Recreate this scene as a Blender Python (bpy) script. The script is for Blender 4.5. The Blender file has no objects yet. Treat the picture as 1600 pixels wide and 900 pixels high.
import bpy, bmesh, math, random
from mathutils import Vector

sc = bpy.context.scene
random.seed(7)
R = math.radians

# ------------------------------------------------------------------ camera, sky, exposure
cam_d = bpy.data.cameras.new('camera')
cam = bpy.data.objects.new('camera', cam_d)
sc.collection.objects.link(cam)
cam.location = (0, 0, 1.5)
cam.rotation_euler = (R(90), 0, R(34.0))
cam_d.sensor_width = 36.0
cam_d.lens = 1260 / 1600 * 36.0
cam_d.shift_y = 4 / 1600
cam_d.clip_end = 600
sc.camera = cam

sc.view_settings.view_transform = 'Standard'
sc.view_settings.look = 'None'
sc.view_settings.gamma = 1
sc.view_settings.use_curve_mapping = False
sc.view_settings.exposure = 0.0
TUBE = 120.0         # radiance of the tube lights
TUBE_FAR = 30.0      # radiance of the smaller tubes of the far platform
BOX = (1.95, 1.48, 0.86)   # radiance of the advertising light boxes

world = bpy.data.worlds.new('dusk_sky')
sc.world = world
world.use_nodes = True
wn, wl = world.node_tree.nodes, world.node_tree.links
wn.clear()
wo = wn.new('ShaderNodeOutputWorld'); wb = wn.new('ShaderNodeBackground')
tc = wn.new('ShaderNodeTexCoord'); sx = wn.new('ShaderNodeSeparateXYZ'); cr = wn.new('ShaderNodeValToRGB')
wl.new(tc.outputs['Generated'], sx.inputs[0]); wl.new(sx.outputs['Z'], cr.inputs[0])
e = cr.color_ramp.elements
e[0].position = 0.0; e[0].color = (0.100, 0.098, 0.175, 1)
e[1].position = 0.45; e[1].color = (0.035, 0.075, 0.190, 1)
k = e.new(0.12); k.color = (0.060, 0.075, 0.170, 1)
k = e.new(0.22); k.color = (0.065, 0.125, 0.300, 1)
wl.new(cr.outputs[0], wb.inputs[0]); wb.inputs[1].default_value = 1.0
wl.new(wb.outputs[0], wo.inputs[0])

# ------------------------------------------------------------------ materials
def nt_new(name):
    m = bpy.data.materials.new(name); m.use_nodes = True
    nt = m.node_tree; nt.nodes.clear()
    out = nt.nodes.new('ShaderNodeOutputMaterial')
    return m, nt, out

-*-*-

TASK OBJECTIVE: Emit, unaltered, the lines from the top of the listing down through the line that holds "BOX = (1.95, 1.48, 0.86)"; emit nothing else.

OUTPUT OF THE EXERCISE:
Recreate this scene as a Blender Python (bpy) script. The script is for Blender 4.5. The Blender file has no objects yet. Treat the picture as 1600 pixels wide and 900 pixels high.
import bpy, bmesh, math, random
from mathutils import Vector

sc = bpy.context.scene
random.seed(7)
R = math.radians

# ------------------------------------------------------------------ camera, sky, exposure
cam_d = bpy.data.cameras.new('camera')
cam = bpy.data.objects.new('camera', cam_d)
sc.collection.objects.link(cam)
cam.location = (0, 0, 1.5)
cam.rotation_euler = (R(90), 0, R(34.0))
cam_d.sensor_width = 36.0
cam_d.lens = 1260 / 1600 * 36.0
cam_d.shift_y = 4 / 1600
cam_d.clip_end = 600
sc.camera = cam

sc.view_settings.view_transform = 'Standard'
sc.view_settings.look = 'None'
sc.view_settings.gamma = 1
sc.view_settings.use_curve_mapping = False
sc.view_settings.exposure = 0.0
TUBE = 120.0         # radiance of the tube lights
TUBE_FAR = 30.0      # radiance of the smaller tubes of the far platform
BOX = (1.95, 1.48, 0.86)   # radiance of the advertising light boxes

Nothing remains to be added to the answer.